Give back the full material, exactly as it reads.
======
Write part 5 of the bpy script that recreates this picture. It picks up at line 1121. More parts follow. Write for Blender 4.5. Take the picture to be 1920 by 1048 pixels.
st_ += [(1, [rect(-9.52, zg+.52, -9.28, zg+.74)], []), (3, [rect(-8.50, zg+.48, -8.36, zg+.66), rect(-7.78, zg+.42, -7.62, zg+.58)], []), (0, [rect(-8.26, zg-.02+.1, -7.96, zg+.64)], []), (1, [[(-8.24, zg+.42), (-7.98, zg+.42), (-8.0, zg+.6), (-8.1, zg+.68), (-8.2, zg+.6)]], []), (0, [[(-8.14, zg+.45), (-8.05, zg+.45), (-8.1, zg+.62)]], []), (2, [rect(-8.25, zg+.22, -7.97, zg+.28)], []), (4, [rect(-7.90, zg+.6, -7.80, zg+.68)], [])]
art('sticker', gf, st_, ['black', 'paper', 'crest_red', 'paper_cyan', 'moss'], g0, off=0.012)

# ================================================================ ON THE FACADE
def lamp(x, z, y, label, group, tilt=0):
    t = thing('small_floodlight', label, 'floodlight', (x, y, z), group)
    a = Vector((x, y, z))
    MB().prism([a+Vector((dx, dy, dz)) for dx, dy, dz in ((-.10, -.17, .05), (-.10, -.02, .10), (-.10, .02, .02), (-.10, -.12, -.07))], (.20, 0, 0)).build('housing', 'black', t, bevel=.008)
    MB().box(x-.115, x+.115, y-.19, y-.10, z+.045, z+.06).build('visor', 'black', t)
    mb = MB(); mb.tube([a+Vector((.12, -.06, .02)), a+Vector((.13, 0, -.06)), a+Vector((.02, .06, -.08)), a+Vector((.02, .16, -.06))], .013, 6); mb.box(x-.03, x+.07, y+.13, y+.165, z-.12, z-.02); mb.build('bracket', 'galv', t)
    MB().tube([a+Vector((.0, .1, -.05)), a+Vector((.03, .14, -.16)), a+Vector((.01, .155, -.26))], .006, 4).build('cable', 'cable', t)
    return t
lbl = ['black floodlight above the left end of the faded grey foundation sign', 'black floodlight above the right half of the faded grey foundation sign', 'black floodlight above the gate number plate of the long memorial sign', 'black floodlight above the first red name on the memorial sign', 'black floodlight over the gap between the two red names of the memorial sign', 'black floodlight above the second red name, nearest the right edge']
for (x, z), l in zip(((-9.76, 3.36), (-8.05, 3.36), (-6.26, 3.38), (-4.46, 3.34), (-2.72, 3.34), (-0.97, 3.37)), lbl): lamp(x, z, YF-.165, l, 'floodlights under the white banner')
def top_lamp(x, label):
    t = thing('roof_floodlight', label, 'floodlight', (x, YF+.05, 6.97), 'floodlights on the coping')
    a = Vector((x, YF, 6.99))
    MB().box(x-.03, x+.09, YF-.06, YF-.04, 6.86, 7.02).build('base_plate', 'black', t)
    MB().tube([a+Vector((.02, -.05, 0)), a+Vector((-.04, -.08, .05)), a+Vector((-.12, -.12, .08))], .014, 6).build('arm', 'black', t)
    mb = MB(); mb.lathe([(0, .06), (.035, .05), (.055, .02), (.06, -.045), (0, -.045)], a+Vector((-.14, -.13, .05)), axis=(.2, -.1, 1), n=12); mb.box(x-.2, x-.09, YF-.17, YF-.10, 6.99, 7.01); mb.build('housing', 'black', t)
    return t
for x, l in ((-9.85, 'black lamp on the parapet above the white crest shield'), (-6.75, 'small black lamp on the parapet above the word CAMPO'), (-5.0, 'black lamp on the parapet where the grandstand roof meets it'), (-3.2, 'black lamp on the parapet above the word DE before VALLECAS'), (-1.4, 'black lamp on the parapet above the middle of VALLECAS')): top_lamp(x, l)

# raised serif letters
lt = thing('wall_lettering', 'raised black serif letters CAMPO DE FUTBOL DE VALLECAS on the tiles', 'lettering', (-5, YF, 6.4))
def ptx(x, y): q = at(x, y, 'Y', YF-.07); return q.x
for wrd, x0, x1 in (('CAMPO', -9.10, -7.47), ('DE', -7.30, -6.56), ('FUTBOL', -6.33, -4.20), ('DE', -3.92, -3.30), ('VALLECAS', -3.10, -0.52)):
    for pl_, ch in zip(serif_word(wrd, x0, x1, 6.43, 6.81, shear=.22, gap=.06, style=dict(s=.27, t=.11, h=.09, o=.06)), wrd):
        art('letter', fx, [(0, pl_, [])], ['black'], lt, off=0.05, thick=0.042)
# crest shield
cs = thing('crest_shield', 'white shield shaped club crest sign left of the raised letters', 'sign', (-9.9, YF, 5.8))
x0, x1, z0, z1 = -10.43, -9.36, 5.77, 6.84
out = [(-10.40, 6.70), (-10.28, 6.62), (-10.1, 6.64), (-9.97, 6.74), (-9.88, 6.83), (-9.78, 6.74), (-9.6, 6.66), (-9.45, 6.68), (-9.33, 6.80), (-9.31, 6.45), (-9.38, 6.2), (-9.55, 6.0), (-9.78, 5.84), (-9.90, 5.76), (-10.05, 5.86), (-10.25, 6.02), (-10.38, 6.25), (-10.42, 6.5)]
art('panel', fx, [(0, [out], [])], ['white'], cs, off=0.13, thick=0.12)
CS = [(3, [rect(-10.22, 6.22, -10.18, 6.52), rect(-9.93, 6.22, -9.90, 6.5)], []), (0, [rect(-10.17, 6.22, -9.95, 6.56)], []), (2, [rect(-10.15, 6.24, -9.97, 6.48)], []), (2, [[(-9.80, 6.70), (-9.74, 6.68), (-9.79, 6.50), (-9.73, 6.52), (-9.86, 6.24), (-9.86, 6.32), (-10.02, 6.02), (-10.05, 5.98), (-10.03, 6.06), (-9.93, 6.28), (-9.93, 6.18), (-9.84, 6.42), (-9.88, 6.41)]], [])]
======
- Written reply -
Write part 5 of the bpy script that recreates this picture. It picks up at line 1121. More parts follow. Write for Blender 4.5. Take the picture to be 1920 by 1048 pixels.
st_ += [(1, [rect(-9.52, zg+.52, -9.28, zg+.74)], []), (3, [rect(-8.50, zg+.48, -8.36, zg+.66), rect(-7.78, zg+.42, -7.62, zg+.58)], []), (0, [rect(-8.26, zg-.02+.1, -7.96, zg+.64)], []), (1, [[(-8.24, zg+.42), (-7.98, zg+.42), (-8.0, zg+.6), (-8.1, zg+.68), (-8.2, zg+.6)]], []), (0, [[(-8.14, zg+.45), (-8.05, zg+.45), (-8.1, zg+.62)]], []), (2, [rect(-8.25, zg+.22, -7.97, zg+.28)], []), (4, [rect(-7.90, zg+.6, -7.80, zg+.68)], [])]
art('sticker', gf, st_, ['black', 'paper', 'crest_red', 'paper_cyan', 'moss'], g0, off=0.012)

# ================================================================ ON THE FACADE
def lamp(x, z, y, label, group, tilt=0):
    t = thing('small_floodlight', label, 'floodlight', (x, y, z), group)
    a = Vector((x, y, z))
    MB().prism([a+Vector((dx, dy, dz)) for dx, dy, dz in ((-.10, -.17, .05), (-.10, -.02, .10), (-.10, .02, .02), (-.10, -.12, -.07))], (.20, 0, 0)).build('housing', 'black', t, bevel=.008)
    MB().box(x-.115, x+.115, y-.19, y-.10, z+.045, z+.06).build('visor', 'black', t)
    mb = MB(); mb.tube([a+Vector((.12, -.06, .02)), a+Vector((.13, 0, -.06)), a+Vector((.02, .06, -.08)), a+Vector((.02, .16, -.06))], .013, 6); mb.box(x-.03, x+.07, y+.13, y+.165, z-.12, z-.02); mb.build('bracket', 'galv', t)
    MB().tube([a+Vector((.0, .1, -.05)), a+Vector((.03, .14, -.16)), a+Vector((.01, .155, -.26))], .006, 4).build('cable', 'cable', t)
    return t
lbl = ['black floodlight above the left end of the faded grey foundation sign', 'black floodlight above the right half of the faded grey foundation sign', 'black floodlight above the gate number plate of the long memorial sign', 'black floodlight above the first red name on the memorial sign', 'black floodlight over the gap between the two red names of the memorial sign', 'black floodlight above the second red name, nearest the right edge']
for (x, z), l in zip(((-9.76, 3.36), (-8.05, 3.36), (-6.26, 3.38), (-4.46, 3.34), (-2.72, 3.34), (-0.97, 3.37)), lbl): lamp(x, z, YF-.165, l, 'floodlights under the white banner')
def top_lamp(x, label):
    t = thing('roof_floodlight', label, 'floodlight', (x, YF+.05, 6.97), 'floodlights on the coping')
    a = Vector((x, YF, 6.99))
    MB().box(x-.03, x+.09, YF-.06, YF-.04, 6.86, 7.02).build('base_plate', 'black', t)
    MB().tube([a+Vector((.02, -.05, 0)), a+Vector((-.04, -.08, .05)), a+Vector((-.12, -.12, .08))], .014, 6).build('arm', 'black', t)
    mb = MB(); mb.lathe([(0, .06), (.035, .05), (.055, .02), (.06, -.045), (0, -.045)], a+Vector((-.14, -.13, .05)), axis=(.2, -.1, 1), n=12); mb.box(x-.2, x-.09, YF-.17, YF-.10, 6.99, 7.01); mb.build('housing', 'black', t)
    return t
for x, l in ((-9.85, 'black lamp on the parapet above the white crest shield'), (-6.75, 'small black lamp on the parapet above the word CAMPO'), (-5.0, 'black lamp on the parapet where the grandstand roof meets it'), (-3.2, 'black lamp on the parapet above the word DE before VALLECAS'), (-1.4, 'black lamp on the parapet above the middle of VALLECAS')): top_lamp(x, l)

# raised serif letters
lt = thing('wall_lettering', 'raised black serif letters CAMPO DE FUTBOL DE VALLECAS on the tiles', 'lettering', (-5, YF, 6.4))
def ptx(x, y): q = at(x, y, 'Y', YF-.07); return q.x
for wrd, x0, x1 in (('CAMPO', -9.10, -7.47), ('DE', -7.30, -6.56), ('FUTBOL', -6.33, -4.20), ('DE', -3.92, -3.30), ('VALLECAS', -3.10, -0.52)):
    for pl_, ch in zip(serif_word(wrd, x0, x1, 6.43, 6.81, shear=.22, gap=.06, style=dict(s=.27, t=.11, h=.09, o=.06)), wrd):
        art('letter', fx, [(0, pl_, [])], ['black'], lt, off=0.05, thick=0.042)
# crest shield
cs = thing('crest_shield', 'white shield shaped club crest sign left of the raised letters', 'sign', (-9.9, YF, 5.8))
x0, x1, z0, z1 = -10.43, -9.36, 5.77, 6.84
out = [(-10.40, 6.70), (-10.28, 6.62), (-10.1, 6.64), (-9.97, 6.74), (-9.88, 6.83), (-9.78, 6.74), (-9.6, 6.66), (-9.45, 6.68), (-9.33, 6.80), (-9.31, 6.45), (-9.38, 6.2), (-9.55, 6.0), (-9.78, 5.84), (-9.90, 5.76), (-10.05, 5.86), (-10.25, 6.02), (-10.38, 6.25), (-10.42, 6.5)]
art('panel', fx, [(0, [out], [])], ['white'], cs, off=0.13, thick=0.12)
CS = [(3, [rect(-10.22, 6.22, -10.18, 6.52), rect(-9.93, 6.22, -9.90, 6.5)], []), (0, [rect(-10.17, 6.22, -9.95, 6.56)], []), (2, [rect(-10.15, 6.24, -9.97, 6.48)], []), (2, [[(-9.80, 6.70), (-9.74, 6.68), (-9.79, 6.50), (-9.73, 6.52), (-9.86, 6.24), (-9.86, 6.32), (-10.02, 6.02), (-10.05, 5.98), (-10.03, 6.06), (-9.93, 6.28), (-9.93, 6.18), (-9.84, 6.42), (-9.88, 6.41)]], [])]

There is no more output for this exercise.